For much of our travels, we’ve been listening to new country on FM radio. It’s a hoot for sure. Songs about red Solo cups, girls that like to fish, camouflage… But after 4 hours man, who are these people? Over-heroic, Impossibly authentic caricatures of salt-of-the-earth Christian America. It’s pro wrestling. We switched it to the AM Mexican station. An accordion waltzed around a giggling payaso. Today’s real country music.
After sleepy mid-afternoon pulled pork sandwiches at the Pit Stop BBQ in Tifton, I took the wheel for a spell.
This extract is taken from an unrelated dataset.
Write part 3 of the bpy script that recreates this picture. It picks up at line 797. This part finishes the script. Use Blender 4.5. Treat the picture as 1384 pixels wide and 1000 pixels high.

While John nodded off in the sunset I admired the last bits of a jaundiced autumn in The Peach State.
At the Florida state line, the topography instantly changed. The trees were suddenly green, as if fall had never happened. The air breathed back at you like a panting sandal. And the motorists were mostly assholes. Elderly hot shot doucebags trying to prove something, dopes on phones, and inconsiderate numbnuts stagnating in the passing lane. Some kind of college football horseshit had happened, and everyone sucked balls.
At a grimy rest stop overrun with swampy Gator-crazed cretins I gave the wheel back to John. This Florida was ugly.